L'animalisme, dit-on, est orpheline de la gauche1. Pire, à mon avis: ce qu'on appelle la gauche est incapable de prendre au sérieux la question animale, pour des raisons structurelles.
Parce que le messianisme révolutionnaire qui l'imprègne est incapable d'envisager le long terme, alors que la question animale l'exige justement cela. J'ai défendu l'abandon de la notion de révolution dans une conférence aux Estivales de la question animale 2006 intitulée «L'antispécisme est-il révolutionnaire?» et où j'introduis l'idée d'un progressisme ambitieux, idée que j'ai reprise en 2015 dans une interview intitulée «Refonder le progressisme».
Le problème entre l'animalisme et cette gauche, insiste-t-on toujours, viendrait du manque d'efforts de la part des militante animalistes pour se rapprocher des autres luttes. J'ai argumenté dans une autre conférence aux Estivales en 2018, intitulée «D'une convergence des luttes à l'autre», que c'était plutôt à ces autres luttes de se rapprocher de l'antispécisme, tant dans leur propre intérêt et crédibilité que pour être compatibles avec le mouvement animaliste.
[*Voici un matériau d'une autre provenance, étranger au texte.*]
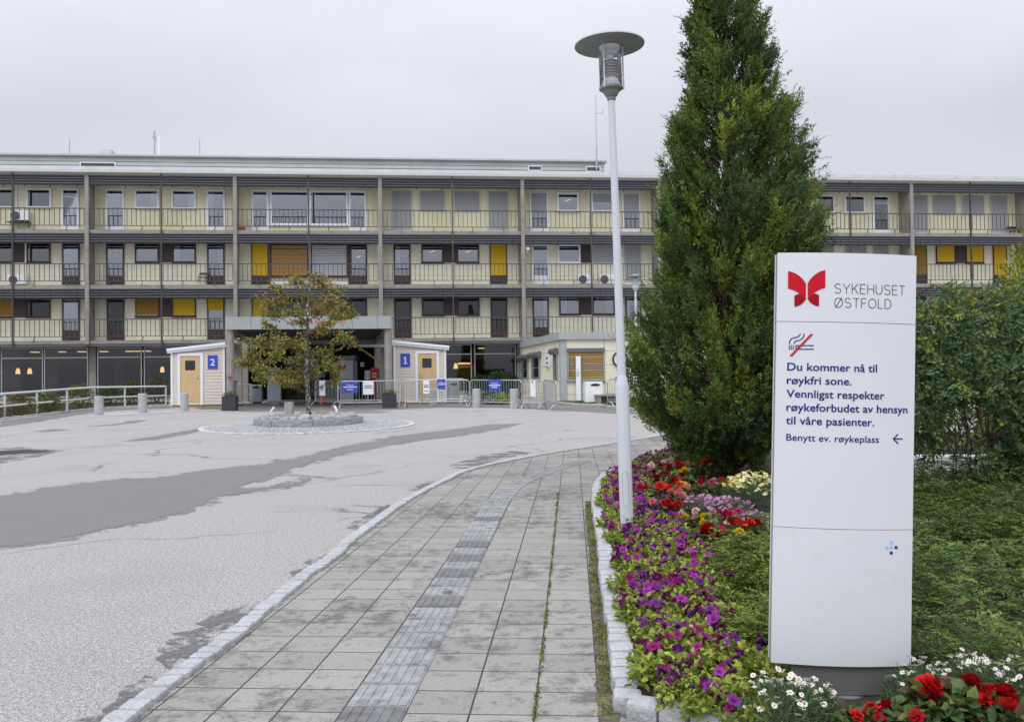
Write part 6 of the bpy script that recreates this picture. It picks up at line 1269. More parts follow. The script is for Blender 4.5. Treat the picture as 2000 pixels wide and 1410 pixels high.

J'y ai pointé en particulier 9 points d'incompatibilité qui impliquent des changements profonds dans les visions traditionnelles de la «gauche», pour fonder un réel mouvement progressiste.
Un de ces points d'incompatibilité concerne la notion d'égalité, essentialiste, dont ces mouvements se revendiquent. J'ai argumenté que cette notion doit être abandonnée; mes efforts sur ce sujet sont regroupés sur la page «l'égalité n'existe pas».
1. Will Kymlicka, «Pourquoi les animalistes sont-ils toujours les orphelins de la gauche? Le suprémacisme humain en question», revue en ligne L'Amorce, 21 juin 2019.